Não apenas as histórias de Jesus, mas também seus contatos pessoais apresentam esse modelo da inversão. E de fato analisei os evangelhos e fiz um gráfico informal dos contatos de Jesus. Com poucas exceções, quanto mais justa, consciente e até mesmo virtuosa for a pessoa, tanto mais Jesus a ameaça. Quanto mais imoral, irresponsável, excluída socialmente for ela - em outras palavras, menos parecida com ele mesmo - tanto mais Jesus atrai essa pessoa (o que acontece que os seguidores de Jesus geralmente fazem o contrário?). O dom gratuito da graça desce sobre quem a quiser receber, e as vezes aqueles que não tem a quem recorrer são os mais ansiosos por estender sua mão aberta.
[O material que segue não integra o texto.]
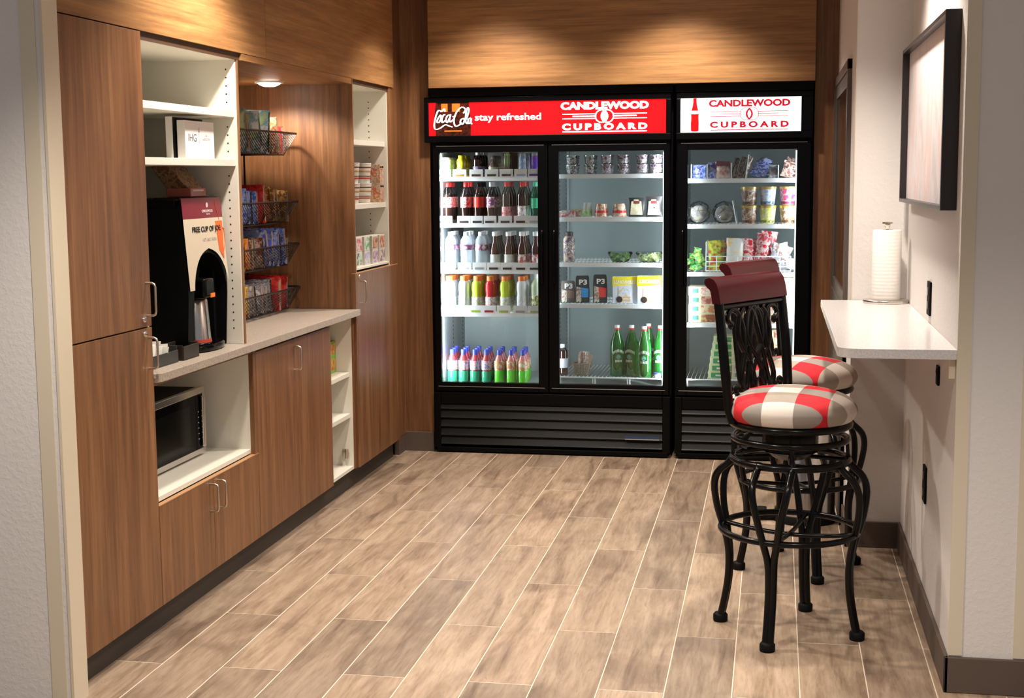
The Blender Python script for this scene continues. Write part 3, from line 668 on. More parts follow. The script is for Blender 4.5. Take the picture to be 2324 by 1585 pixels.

Num exemplo claro, registrado em João 4, uma mulher não tem praticamente nada em comum com Jesus. Samaritana desprezada, habituada ao preconceito racial, ela se surpreende ao ver que um rabino judeu se digna dirigir-lhe a palavra, sem falar em beber de seu vaso "impuro". Os discípulos de Jesus parecem chocados quando o veem contrariar costumes culturais conversando com uma mulher desconhecida. Se alguém da aldeia estivesse vendo a cena, sem dúvida essa pessoa questionaria a prudência de Jesus conversando com essa mulher, pois logo fica evidente que ela tem um histórico de cinco casamentos fracassados e está morando com um homem que não é marido dela.

A mulher representa enormes diferenças em relação a Jesus: raciais, sociais, morais e religiosas. Na conversa que tiveram, Jesus passa por cima dessas diferenças. Ele desvia das observações diversivas dela sobre famosos ancestrais e sobre onde adorar, e em vez disso, ele se aprofunda na necessidade humana mais básica que ela compartilha com todos os outros: sede. Ele está falando tanto no sentido literal quanto no figurado, uma vez que cada compulsão sexual, cada vício no fundo se revela como um falso deus incapaz de satisfazer nossa mais profunda sede. Depois Jesus continua falando-lhe da água viva capaz de matar a sede.

Em todos os quatro evangelhos, somente aqui vemos Jesus apresentado-se a alguém como o Messias. É dessa mulher, cujo  histórico a desqualificaria para exercer a maioria das funções religiosas que conheço, que Jesus se utiliza como sua primeira missionária. Ele escolhe bem, pois muitos samaritanos se tornam seguidores de Jesus em consequência dessa mais improvável testemunha. "Este [homem] é verdadeiramente o  Salvador do mundo", eles logo exclamaram dirigindo-se à mulher. Graças a ela, eles também descobrem alguém que os vê como destinatários do amor transformador, e não do julgamento de Deus, e alguém que avalia não o que eles foram, mas o que poderiam ser.

Sem dúvida Jesus nos deu essas histórias e abraçou os rejeitados para anular o que ele sabia ser nossa tendência humana de classificar e dividir. Como o Sermão do Monte deixa claro, as pessoa que correm mais perigo são aquelas que julgam ter chegado, pois agindo assim elas perdem o benefício da graça. Somente os que têm consciência da sede procuram água viva.